Influential Welsh violist, composer, pianist and vocalist Cale knows a thing or two about putting on a show. Beginning his music training in contemporary classical music at University of London in the early 1960s, and then invited by Aaron Copland to study at Tanglewood in 1963, he flipped the switch radically on his last day of classes in London with experimental performances in honor of free-spirited minimalist La Monte Young.

He left with the “Most Hateful Student” award from administration, after playing a Young piano piece with his elbows, and an original performance piece of screaming at a potted plant until it dies. It’s safe to say, the artist is determined to entertain.

Currently in the studio working on radio remixes that explore experimentalism in another vain — his recent collaborations with electronic artists including Actress, Maria Minerva, Tim Hecker — the co-founder of Velvet Underground is about to embark on another tour that includes a stop in Lawrence.

Cale is this month’s featured Nine Forty Live artist at 8 p.m April 15 at the Lawrence Arts Center, and he will perform a variety of material from his six decades of studio albums (his latest, “Shifty Adventures In Nookie Wood”) with a backing band.

“We’re sort of told to do a really mean and lean set,” Cale says. “But in general I think it’s the character that comes through. It’s not going to be technology all over.”

In true Cale fashion, there’s going to be some surprises in the mix to look forward to (which he wouldn’t disclose), but anyone familiar with his live shows already knows not to come prepared to hear exact renditions they’ve heard in the past.

He just wants to hit the spot for the crowd every time, and, he says, he does it to escape boredom. In a 90-minute set, a good musician will take note of the aspects of the show that resonate best with the audience, Cale says, and then try different takes to figure out why that is.

“It’s really a function of arrangement, and can you think of another one that will sharpen the image of the character of the song,” Cale says. “Because the character singing the song, sometimes it changes from day to day and sometimes it changes from arrangements.

“Or maybe the way in which you sing it. Maybe you sing it in a sarcastic way one day. So there are all sorts of ways of doing it. It’s just a little bit of method acting.”

If a song is of the comedic nature, that nature cannot be rehearsed.

“I think some days it takes a little bit of time to get that in your head how to do it,” he says. “We do a really strange version of ‘Fear is a Man’s Best Friend.’ It’s very easy to overplay that song because it’s dependent on a sense of humor. And that’s not something you can really define that will work every time. There’s a spontaneity on stage that really gets you the humor.”

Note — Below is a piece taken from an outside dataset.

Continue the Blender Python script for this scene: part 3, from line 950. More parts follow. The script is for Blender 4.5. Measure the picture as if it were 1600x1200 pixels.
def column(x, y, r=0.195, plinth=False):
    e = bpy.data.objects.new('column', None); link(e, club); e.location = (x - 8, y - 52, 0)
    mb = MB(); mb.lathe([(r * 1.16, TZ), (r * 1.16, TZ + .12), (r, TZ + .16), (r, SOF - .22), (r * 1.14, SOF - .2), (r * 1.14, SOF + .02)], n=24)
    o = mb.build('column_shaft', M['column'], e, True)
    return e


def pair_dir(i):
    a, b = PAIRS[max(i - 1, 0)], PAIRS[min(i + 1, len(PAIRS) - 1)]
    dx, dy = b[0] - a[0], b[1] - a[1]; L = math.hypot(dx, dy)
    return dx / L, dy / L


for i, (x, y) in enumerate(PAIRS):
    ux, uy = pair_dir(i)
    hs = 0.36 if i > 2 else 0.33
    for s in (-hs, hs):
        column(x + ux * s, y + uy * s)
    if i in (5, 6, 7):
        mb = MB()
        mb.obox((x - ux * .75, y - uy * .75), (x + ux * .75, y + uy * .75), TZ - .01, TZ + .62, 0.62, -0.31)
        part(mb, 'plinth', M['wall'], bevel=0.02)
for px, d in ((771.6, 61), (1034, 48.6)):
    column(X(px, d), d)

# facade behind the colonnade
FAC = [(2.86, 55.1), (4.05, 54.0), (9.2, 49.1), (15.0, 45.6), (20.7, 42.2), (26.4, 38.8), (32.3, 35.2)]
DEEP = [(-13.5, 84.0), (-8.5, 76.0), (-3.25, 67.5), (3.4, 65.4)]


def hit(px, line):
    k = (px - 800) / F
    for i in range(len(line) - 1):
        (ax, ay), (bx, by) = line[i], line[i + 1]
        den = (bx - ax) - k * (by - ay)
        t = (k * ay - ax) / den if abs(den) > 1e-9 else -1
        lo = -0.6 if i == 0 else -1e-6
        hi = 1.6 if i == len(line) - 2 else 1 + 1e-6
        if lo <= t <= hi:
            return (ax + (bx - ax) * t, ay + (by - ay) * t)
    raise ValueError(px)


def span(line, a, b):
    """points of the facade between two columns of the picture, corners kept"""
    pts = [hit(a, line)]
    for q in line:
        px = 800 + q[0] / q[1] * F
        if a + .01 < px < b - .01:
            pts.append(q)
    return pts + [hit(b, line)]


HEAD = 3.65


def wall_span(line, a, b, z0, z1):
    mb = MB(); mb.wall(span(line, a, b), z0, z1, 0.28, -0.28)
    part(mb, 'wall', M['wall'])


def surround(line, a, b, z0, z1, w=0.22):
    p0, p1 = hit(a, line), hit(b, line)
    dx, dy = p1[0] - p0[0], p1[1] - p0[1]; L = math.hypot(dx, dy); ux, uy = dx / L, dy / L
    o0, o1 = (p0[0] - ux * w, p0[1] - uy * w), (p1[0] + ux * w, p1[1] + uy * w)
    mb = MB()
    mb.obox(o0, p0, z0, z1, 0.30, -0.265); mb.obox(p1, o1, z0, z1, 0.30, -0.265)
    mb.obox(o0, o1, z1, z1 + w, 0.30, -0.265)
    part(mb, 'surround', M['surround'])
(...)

While his background isn’t in singing and he says he never thought of himself as much of vocalist in the past (bassist, violist and keyboardist in Velvet), a large part of his solo career based on innovative compositions has been supported by the unique timbre of his voice. His cover of Leonard Cohen’s “Hallelujah” (featured in the movie “Shrek”) is as much about the quicker tempo he took changing the way artists continue to cover Cohen’s song, as Cale’s strong, moving vocals.

“I thought I was really much stronger as an instrumentalist but slowly I have learned how to use my voice a little better,” Cale says. “[There’s] a lot of things that the voice can do, especially making noises, using foreign language and foreign accents to make them work for you. You never really know what’s going to get you going.”

Producing new tracks every day, he says, he’s lucky to have his own little studio space where he can draw inspiration from anger and, once again, boredom. These are his most powerful tools for creation.

“And it’s very exciting to come up with something unorthodox,” he says.